Among other publications are “Civil War in the Southwest, A Wild and Vivid Land: An Illustrated History of the South Texas Border,” “Fifty Miles and a Fight: Samuel Peter Heintzelman's Journal of Texas and the Cortina War,” and “Into the Far, Wild Country: True Tales of the Old Southwest.”

He has also authored an award-winning biography of Juan Nepomuceno Cortina and, with Larry Jones, a history of the Civil War on the Rio Grande.

Thompson has been part of the TAMIU faculty since 1987, but his enthusiasm for history and teaching has not faded. Two of Thompson’s former students have seen their work published as well and credit Thompson as an influence.

One of Thompson’s former students, Dr. Lola Orellano Norris, TAMIU assistant professor of Spanish and Translation, published “General Alonso de León’s Expeditions into Texas, 1686-1690” (Texas A&M University Press). Dr. Orellano Norris’s first book focuses on Spanish Texas history. She transcribed, translated and analyzed 16 manuscript copies of Alonso de León’s 300-year-old handwritten Spanish colonial manuscripts.

TAMIU Assistant Professor of Spanish and Translation Dr. Lola Orellano Norris with her new book

TAMIU Assistant Professor of Spanish and Translation Dr. Lola Orellano Norris with her new book

“The general was charged with keeping very detailed accounts with daily entries that contained the direction in which they traveled and approximate distances marched.
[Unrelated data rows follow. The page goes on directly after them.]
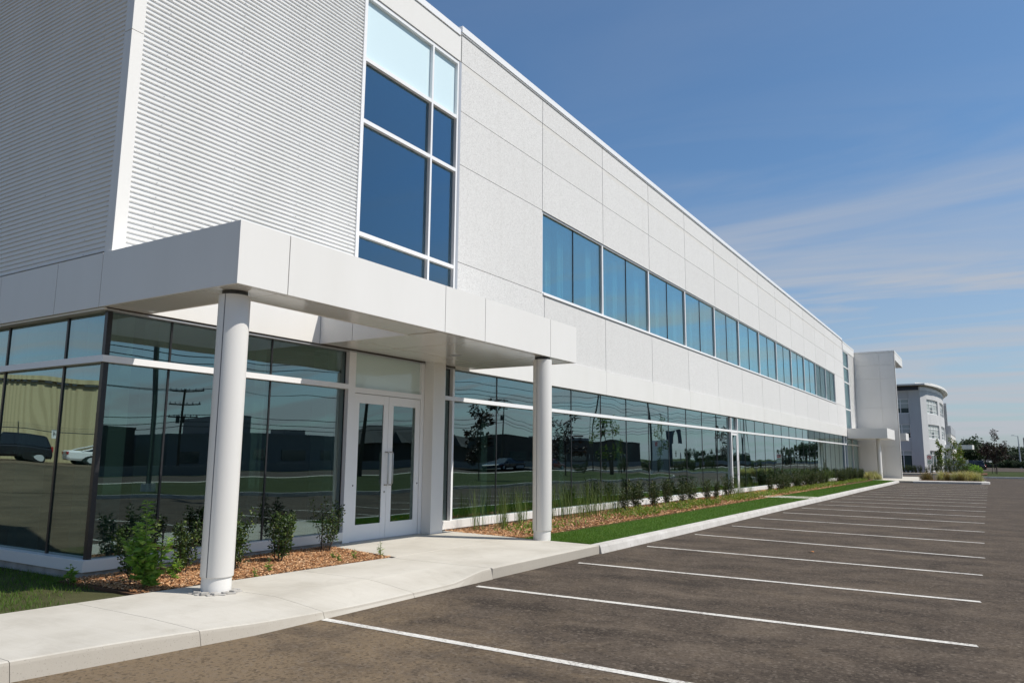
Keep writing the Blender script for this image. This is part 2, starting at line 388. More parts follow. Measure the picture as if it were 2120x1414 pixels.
def glassmat(name, f0, tint, refl, warp=0.022, wscale=0.45, pw_=2.6):
    m = bpy.data.materials.new(name); m.use_nodes = True; nt = m.node_tree
    for n in list(nt.nodes): nt.nodes.remove(n)
    out = nt.nodes.new('ShaderNodeOutputMaterial'); mx = nt.nodes.new('ShaderNodeMixShader')
    tr = nt.nodes.new('ShaderNodeBsdfTransparent'); tr.inputs[0].default_value = (*tint, 1)
    gl = nt.nodes.new('ShaderNodeBsdfGlossy'); gl.inputs['Roughness'].default_value = 0.0; gl.inputs['Color'].default_value = (*refl, 1)
    lw = nt.nodes.new('ShaderNodeLayerWeight'); lw.inputs[0].default_value = 0.5
    pw = mth(nt, 'POWER', lw.outputs['Facing'], pw_)
    fac = mth(nt, 'ADD', mth(nt, 'MULTIPLY', pw, 1-f0), f0)
    nz = noise(nt, pos(nt, (1,1,.55)), wscale, 1, .4)
    b = nt.nodes.new('ShaderNodeBump'); b.inputs['Strength'].default_value = 1.0; b.inputs['Distance'].default_value = warp
    nt.links.new(nz, b.inputs['Height']); nt.links.new(b.outputs[0], gl.inputs['Normal'])
    nt.links.new(fac, mx.inputs[0]); nt.links.new(tr.outputs[0], mx.inputs[1]); nt.links.new(gl.outputs[0], mx.inputs[2])
    nt.links.new(mx.outputs[0], out.inputs[0]); return m
M_glass = glassmat('tinted_glass', 0.22, (.38,.47,.45), (.75,.94,.94))
M_glass_up = glassmat('blue_tinted_glass', 0.12, (.62,.82,.84), (.70,.95,.98), 0.016, .35, 1.7)
M_glass_tall = glassmat('navy_tinted_glass', 0.15, (.24,.36,.46), (.56,.84,1.0), 0.016, .35, 2.0)
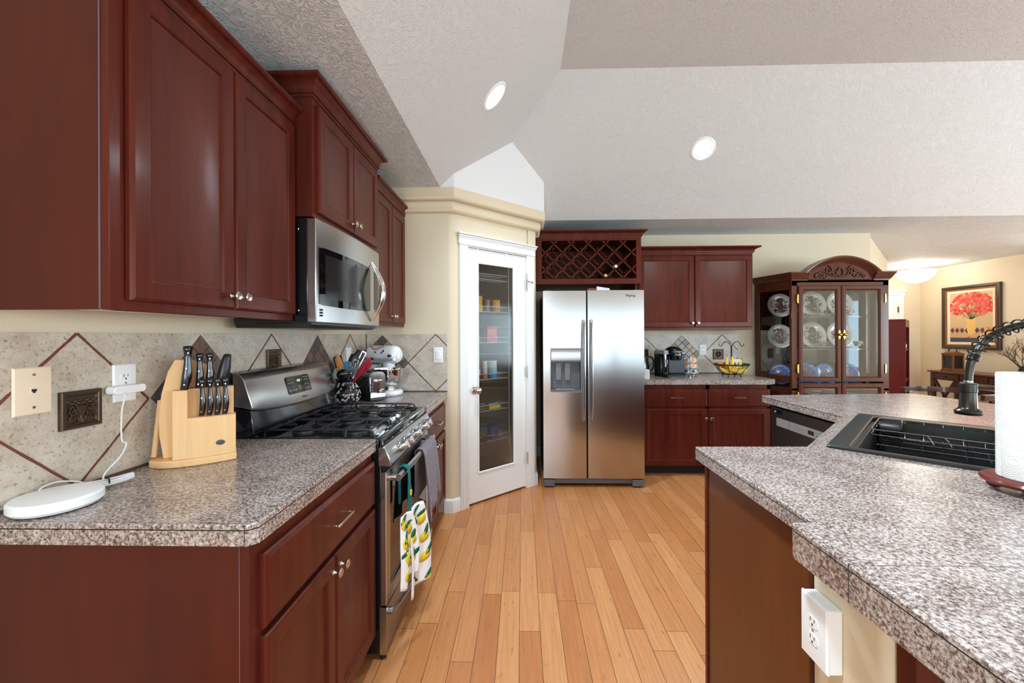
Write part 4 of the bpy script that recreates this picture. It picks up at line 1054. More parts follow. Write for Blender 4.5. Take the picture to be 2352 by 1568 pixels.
for k in range(15):
    x = .022+(.578-.022)*k/14; s_ = math.sin(PI*(.15+.85*k/14)); bow = .010*s_
    r_ = .004 if k in (0, 14) else 0
    rows.append([fp(x, z0+r_-bow*.6, .002), fp(x, z1-r_+bow*.5, .002), fp(x, z1-r_+bow*.5, -.004), fp(x, z0+r_-bow*.6, -.004)])
b.loft(rows); b.build('door_window', m_glassblk, face, world=False, smooth=60)
b = MB(); rows = []
for k in range(11):
    x = .07+(.50-.07)*k/10; rows.append([fp(x, 1.515, .0024), fp(x, 1.705, .0024), fp(x, 1.705, 0), fp(x, 1.515, 0)])
b.loft(rows); b.build('window_screen', mat('oven_screen', (.018, .018, .018, 1), .12), face, world=False, smooth=60)
b = MB(); rows = []
for k in range(5):
    x = .655+.075*k/4; rows.append([fp(x, 1.50, .0016), fp(x, 1.72, .0016), fp(x, 1.72, -.002), fp(x, 1.50, -.002)])
b.loft(rows); b.build('keypad', m_glassblk, face, world=False, smooth=60)
b = MB(); P = []
for k in range(17):
    t = k/16; z = 1.435+.33*t; P.append(fp(.598, z, .004+.062*math.sin(PI*t)))
R_ = [.006+.010*math.sin(PI*k/16) for k in range(17)]
b.tube(P, R_, 12, flat=1.35); b.build('handle', m_chrome, face, world=False)
b = MB()
for k in range(3): b.box(.028, .052, fyb(.04)-.0012, fyb(.04)+.001, 1.436+.012*k, 1.444+.012*k)
b.build('badge', m_dark, face, world=False)
for z in (1.46, 1.80):
    b = MB(); b.ball((-.001, .085, z), .002, .005, .005); b.build('screw', m_chrome, mw, world=False)
# ------------------------------------------------------------------ towels on the range handle (handle axis at world x -.525, z .752)
hx, hz = -.527, .752
m_purple = mat('heather_towel', srgb(112, 98, 112), .95, sheen=.4); t_ = NT(m_purple)
sp = t_.n('ShaderNodeTexCoord'); sx = t_.n('ShaderNodeSeparateXYZ'); t_.l(sp.outputs['Object'], sx.inputs[0])
t_.bump(t_.math('SINE', t_.math('ADD', t_.math('MULTIPLY', sx.outputs[1], 700.), t_.math('MULTIPLY', sx.outputs[2], 160.))), .6, .003)
m_teal = mat('teal_crochet', srgb(10, 116, 116), .95); t_ = NT(m_teal); t_.bump(t_.noise(t_.coord((1, 1, 1)), 260, 3), .8, .004)
m_lemon = mat('white_cotton', srgb(244, 244, 246), .9)
m_yel = mat('lemon_yellow', srgb(232, 208, 62), .85); m_leaf = mat('leaf_green', srgb(26, 92, 62), .85)
def drape(name, m, parent, y0, y1, zf, zb, amp=.008, nf=3, skew=0., n=26, spread=.0, xoff=.0, narrow=0.):
    b = MB(); rows = []
    N = 22
    prof = []
    for k in range(N+1):                                   # up the back, over the bar, down the front
        t = k/N
        if t < .25: prof.append((hx-.018-.004, zb+(hz-zb)*t/.25))
        elif t < .42: a = PI*(1-(t-.25)/.17); prof.append((hx+.0225*math.cos(a), hz+.0225*math.sin(a)))
        else: q = (t-.42)/.58; prof.append((hx+.0225+.004*math.sin(q*3), hz-(hz-zf)*q))
    for j in range(n+1):
        u = j/n; row = []
        for k, (px, pz) in enumerate(prof):
            q = max(0, (k/N-.42)/.58); ga = amp*(.25+.75*q if k/N > .42 else .25)
            f = math.sin(u*PI*2*nf+.6)*ga+math.sin(u*PI*nf*3.3)*ga*.35
            sgn = 1 if k/N > .33 else -1
            yy = y0+(y1-y0)*(.5+(u-.5)*(1+spread*q-narrow*(1-q) if k/N > .42 else 1-narrow))
            row.append((px+(f+abs(ga))*sgn*(.9 if k/N > .42 else .2)+xoff*q, yy, pz+skew*(u-.5)*q))
        rows.append(row)
    b.loft(rows, closed=False)
    return b.build(name, m, parent, solid=.004, smooth=180)
tw = thing('kitchen_towel', 'purplish grey ribbed towel folded over the far end of the oven handle', 'towel', (hx, 2.2, hz+.02))
drape('towel_cloth', m_purple, tw, 2.065, 2.335, .425, .50, .012, 2.0, .06, xoff=.012)
lt = thing('kitchen_towel', 'white lemon-print towel hanging from a teal crocheted loop on the oven handle', 'towel', (hx, 1.80, hz+.02))
b = MB()
P = [(hx-.020, 1.802, .60), (hx-.021, 1.801, hz), (hx-.012, 1.80, hz+.0205), (hx+.004, 1.80, hz+.024), (hx+.019, 1.80, hz+.015), (hx+.023, 1.80, hz-.02), (hx+.024, 1.802, .66), (hx+.026, 1.806, .575)]
P = smoothpts(P, 5); rings = []
for k, p in enumerate(P):
    wv = .021+(.012 if k > 28 else 0); d = (P[min(k+1, len(P)-1)]-P[max(k-1, 0)]).normalized(); nn = d.cross(Vector((0, 1, 0)))
    rings.append([p+Vector((0, -wv, 0))+nn*.003, p+Vector((0, wv, 0))+nn*.003, p+Vector((0, wv, 0))-nn*.003, p+Vector((0, -wv, 0))-nn*.003])
b.loft(rings); o = b.build('crochet_loop', m_teal, lt, sub=1, smooth=180); o['label'] = 'teal crocheted hanging loop'
b = MB(); b.lathe([(.0, .0), (.012, .0), (.014, .002), (.013, .0045), (.009, .0035), (.0, .003)], (hx+.0275, 1.802, .655), 18, axis='x'); b.i = 1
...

He included geographical features, descriptions of flora and fauna, as well as commentary about their encounters with different indigenous peoples. Some of the entries are terse, but most of them offer fascinating observations on the region that would later become Texas,” she said.

Rounding up the Texas history theme is “Women in Civil War Texas: diversity and dissidence in the Trans-Mississippi” edited by Angela Boswell and Debbie M. Liles (University of North Texas Press). The book takes a look at the unique experiences of Texas women during the Civil War. Several contributors explore how Texas women coped with their husbands’ wartime absences, the importance of letter-writing, and how pro-Union sentiment caused serious difficulties for women.

This book is noteworthy in this case because of one of the contributors, Elizabeth S. Mata, TAMIU assessment specialist, is a former student of Thompson’s. Mata’s chapter, “Mexican-Texan Women in the Civil War,” chronicles the lives of the many Mexican-Texan women who were caught in the conflict.

Elizabeth Mata

Elizabeth Mata

“The effects of the struggle, both political and psychological, could be felt in South Texas well into the next century,” Mata wrote.

Women operated businesses and shops, took on civic roles, worked long hours, sewed uniforms and faced racism, hunger and loneliness while living with the threat of Lipan Apache and Comanche Indian raids.

Mata received her BA in history and her MA in History and Political Thought from TAMIU.

All books are available at the TAMIU Sue and Radcliffe Killam Library (KL) and from online booksellers.